By Arlene McKanic
Artist Ibiyinka Olufemi Alao, whose lecture-demonstration-exhibit “Open My Eyes,” took place at the International Resource Center at the Flushing Library Saturday, was dressed mostly in white that afternoon. Above his black slacks he wore a sparkling white double-breasted suit, a white shirt and a spotless silver tie.
He was there, in his first-rate duds, to talk about his dynamic paintings. He projected them on a screen in the front of the room, and though there was a window wall covered only by a gauze curtain on a sunny day, you could still see the vividness of the colors.
“An artist is a person with a hole in his heart that’s the size of the universe,” said the self-effacing Alao, who has been living in the United States for about a year. “So every time I make a painting it’s to fill that hole up. When I paint, I’m filling that hole bit by bit.”
Alao takes much of his inspiration from his Nigerian roots. He said the greatest artist who influenced him was his mother, since he grew up in a village where there were no art museums. But as he began to hear of artists like Chagall, Picasso and Dali he learned all he could about them.
His father, an unusually taciturn man, told him that he shouldn’t talk about the things that happened to him, but paint them. Alao also grew up reading the Bible and was captivated by the miracles within. When he didn’t find them in real life, he painted them, too.
Alao told the standing-room-only audience that African art has two themes: to convey a message from the canvas to the viewer and to convey a sense of mystery. “There’s more to the painting than what you see,” he explained. “That’s why the exhibit is called ‘Open My Eyes’ — to see beyond the ordinary.”
His paintings, which have a strong surrealist bent, are full of magic trees, skies filled with impossible stars, people wearing fabrics of kaleidoscopic colors, psychedelic suns, masks and calm, peacock-blue bodies of water, like Nigerian lagoons at sunset. “I love colors so much,” Alao said. “They express joy for me. Maybe the joy started first and I looked for colors to express it. [Nigerians] love colors. We use lots of colors in the clothes we wear.”

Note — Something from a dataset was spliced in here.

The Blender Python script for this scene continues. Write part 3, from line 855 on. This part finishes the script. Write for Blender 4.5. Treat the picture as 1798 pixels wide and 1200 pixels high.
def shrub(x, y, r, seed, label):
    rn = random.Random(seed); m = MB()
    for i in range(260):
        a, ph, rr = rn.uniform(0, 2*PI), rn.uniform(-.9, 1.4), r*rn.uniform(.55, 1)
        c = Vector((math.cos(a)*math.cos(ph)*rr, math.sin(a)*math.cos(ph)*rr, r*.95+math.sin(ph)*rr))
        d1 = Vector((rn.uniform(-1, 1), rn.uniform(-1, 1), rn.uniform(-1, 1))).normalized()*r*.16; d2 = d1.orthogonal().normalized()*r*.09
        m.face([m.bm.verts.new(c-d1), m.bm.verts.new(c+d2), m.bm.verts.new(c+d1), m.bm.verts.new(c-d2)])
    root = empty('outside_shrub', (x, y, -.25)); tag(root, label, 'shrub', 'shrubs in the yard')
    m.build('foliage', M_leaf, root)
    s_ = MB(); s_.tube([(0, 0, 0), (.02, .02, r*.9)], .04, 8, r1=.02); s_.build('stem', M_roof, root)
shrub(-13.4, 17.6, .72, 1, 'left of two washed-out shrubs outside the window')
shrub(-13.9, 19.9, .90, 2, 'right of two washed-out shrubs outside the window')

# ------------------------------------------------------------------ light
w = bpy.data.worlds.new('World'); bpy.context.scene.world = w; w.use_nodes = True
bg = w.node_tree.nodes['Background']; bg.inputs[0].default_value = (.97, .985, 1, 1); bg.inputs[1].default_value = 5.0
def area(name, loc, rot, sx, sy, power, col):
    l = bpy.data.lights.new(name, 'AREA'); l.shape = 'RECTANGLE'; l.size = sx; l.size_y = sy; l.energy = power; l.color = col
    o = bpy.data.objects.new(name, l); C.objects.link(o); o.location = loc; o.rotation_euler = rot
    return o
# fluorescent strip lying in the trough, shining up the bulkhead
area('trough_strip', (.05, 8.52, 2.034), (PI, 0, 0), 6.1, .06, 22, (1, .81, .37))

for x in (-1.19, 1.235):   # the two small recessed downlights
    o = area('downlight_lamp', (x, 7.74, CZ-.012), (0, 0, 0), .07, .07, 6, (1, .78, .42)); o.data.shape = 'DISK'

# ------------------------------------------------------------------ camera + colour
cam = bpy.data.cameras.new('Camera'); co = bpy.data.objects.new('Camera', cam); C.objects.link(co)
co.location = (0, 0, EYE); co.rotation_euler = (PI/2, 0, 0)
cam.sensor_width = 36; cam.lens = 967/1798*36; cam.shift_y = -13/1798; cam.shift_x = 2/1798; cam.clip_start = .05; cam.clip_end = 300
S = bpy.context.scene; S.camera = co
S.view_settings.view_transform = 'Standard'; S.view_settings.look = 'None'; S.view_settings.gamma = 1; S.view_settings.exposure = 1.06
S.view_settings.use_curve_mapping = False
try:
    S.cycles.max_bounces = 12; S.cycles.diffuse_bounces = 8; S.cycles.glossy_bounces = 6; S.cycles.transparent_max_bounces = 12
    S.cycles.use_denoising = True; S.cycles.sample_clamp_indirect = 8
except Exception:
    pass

“Mortal Feelings,” full of people dancing, drumming and pouring out libations, explores Alao’s usual themes of peace, happiness and joy. The gently nostalgic “A Long Long Way From Home” shows women pounding cassava in a village, which is both food preparation and a ritual. In “Twin Stars of Life,” twin women happily nurse babies under crowns of leaves. “Twins are symbols of God talking twice,” Alao explained.
“The Perversity of Life,” which won the United Nations Population Fund International Poster Contest in 2001, chronicles the life of a woman from infancy to old age. “Fire In Africa” was inspired by the tribulations and wars on the continent, but even this work, with its flaming masks, is hopeful. As Alao put it, “fire burns, but also brings light.”
In “Time Melts,” with its strong echoes of Dali’s “Persistence of Memory,” a multicolored staircase climbs to a sun and sky full of fair weather clouds. A lake in the background bears numbers and hands like those on Dali’s melting watch face.
Alao’s “Vampires” depicts the insensitivity of politicians. Alao, as a West African, said he doesn’t have much use for politicians. But even this painting, with its sun, palm trees, mountains and bright colors, is tranquil and forgiving.
“Visions of Ezekiel” is a painting of hope and faith. Ezekiel was told to minister to the Valley of the Dry Bones and in Alao’s painting skeletons turn miraculously into living people. “Archi-Pleasure” has the Twin Towers as its centerpiece — it was created in 1997 — and was inspired by a stint in architectural school. “Cry Africa” is unusual because its colors and faces are somber. “We can kill each other in the name of an idea that we invent,” Alao explained.
“The Metamorphoses of Ije Moowu” recalls the legend of a barren African woman who sacrificed herself and was turned into a well. All women who drank from it became pregnant. “That doesn’t happen anymore though,” Alao said.
In “The Son Also Rises,” a tiny form walks down a sun-splashed bridge between two parting waves. It’s a retelling of the Red Sea story. In this version, said Alao, Moses uses his cell phone to have a bridge constructed over the waves to take his people across, then uses the Internet to have someone come and blow it up to stop the Egyptian advance.
“Open My Eyes” will be on exhibit at the Flushing Library through Aug. 16.